In contrast to the waterfall, the stones in the Path are rougher and more irregular, intended to give a more natural, organic feel to the panel. There is an overlaying rhythmic element to the design similar to the counter-curves of the waterfall. I have attempted to soften the dynamics of these counter-curves by careful arrangement of the stones. This design was intended to be softer and subtler. The intention was to create the effect of the randomly laid stones of a meandering garden path. The colour palette is limited to light tints and there is a restrained use of trace, limited to the white reamy glass used to make the large stone forms.

 The Other Screens

The other screens are based on various Japanese textile patterns, translated into glass

The Structure of the Screens

The screens are made from lacquered yellow pine. Both the design of the screens and the construction methods used are based on traditional designs and techniques used in the making of Japanese ‘shoji”, or paper covered screens.

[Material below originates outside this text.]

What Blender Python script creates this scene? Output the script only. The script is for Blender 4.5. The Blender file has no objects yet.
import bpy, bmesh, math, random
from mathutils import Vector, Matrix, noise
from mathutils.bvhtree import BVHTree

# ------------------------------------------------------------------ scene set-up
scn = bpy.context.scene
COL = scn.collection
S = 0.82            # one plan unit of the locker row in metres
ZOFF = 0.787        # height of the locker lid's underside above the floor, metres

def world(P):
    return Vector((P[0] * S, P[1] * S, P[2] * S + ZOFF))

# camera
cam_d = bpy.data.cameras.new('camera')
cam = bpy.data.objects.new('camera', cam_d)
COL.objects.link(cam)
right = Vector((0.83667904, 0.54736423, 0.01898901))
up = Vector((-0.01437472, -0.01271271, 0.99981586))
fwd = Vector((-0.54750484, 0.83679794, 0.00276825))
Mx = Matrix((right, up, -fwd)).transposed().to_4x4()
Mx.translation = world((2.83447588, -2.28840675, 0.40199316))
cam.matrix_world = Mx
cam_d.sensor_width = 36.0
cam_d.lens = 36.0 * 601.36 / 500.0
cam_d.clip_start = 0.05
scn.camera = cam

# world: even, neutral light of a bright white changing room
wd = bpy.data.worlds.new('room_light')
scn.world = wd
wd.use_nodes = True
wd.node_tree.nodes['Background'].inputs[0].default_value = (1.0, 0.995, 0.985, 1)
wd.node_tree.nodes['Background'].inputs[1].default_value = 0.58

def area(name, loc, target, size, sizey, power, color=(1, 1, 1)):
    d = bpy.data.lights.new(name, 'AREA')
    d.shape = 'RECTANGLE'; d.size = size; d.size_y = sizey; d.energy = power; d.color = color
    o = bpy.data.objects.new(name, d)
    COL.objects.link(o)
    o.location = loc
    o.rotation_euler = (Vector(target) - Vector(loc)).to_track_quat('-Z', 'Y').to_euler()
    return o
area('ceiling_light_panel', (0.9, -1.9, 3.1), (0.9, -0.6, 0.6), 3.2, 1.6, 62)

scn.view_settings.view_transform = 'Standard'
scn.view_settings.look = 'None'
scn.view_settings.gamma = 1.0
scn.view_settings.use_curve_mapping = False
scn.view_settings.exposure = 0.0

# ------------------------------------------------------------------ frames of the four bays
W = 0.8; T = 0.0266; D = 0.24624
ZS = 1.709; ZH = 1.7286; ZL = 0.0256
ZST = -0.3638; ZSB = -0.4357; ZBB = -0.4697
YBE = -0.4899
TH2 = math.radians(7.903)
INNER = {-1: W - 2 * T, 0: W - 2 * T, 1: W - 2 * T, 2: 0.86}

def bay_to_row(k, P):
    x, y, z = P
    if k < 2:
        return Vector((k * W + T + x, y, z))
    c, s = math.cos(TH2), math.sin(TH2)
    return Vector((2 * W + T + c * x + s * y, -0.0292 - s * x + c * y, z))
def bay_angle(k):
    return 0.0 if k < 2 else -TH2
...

The shoji screen is peculiar to Japanese architecture. It is yet another aspect of their culture, formed by their experience of the particular environment of the volcanic, earthquake ridden islands that make up Japan. Junichirı Tanizaki, in his essay, In Praise of Shadows, writes of the place of the shoji in a Japanese room:

A Japanese room might be likened to an ink wash painting, the paper-paneled shoji being the place where the ink is thinnest, and the alcove where the ink is darkest ... for me the most exquisite touch is the pale white glow of the shoji in the study bay; I need only pause before it and I forget the passage of time ... Over the years it (the Shoji) came to be regarded as no more than a source of light for the alcove; but most often it serves not so much to illuminate the alcove as to soften the sidelong rays from without, to filter them through the paper panels ... Have you not yourselves sensed a difference in the light that suffuses such a room, a rare tranquility not found in ordinary light?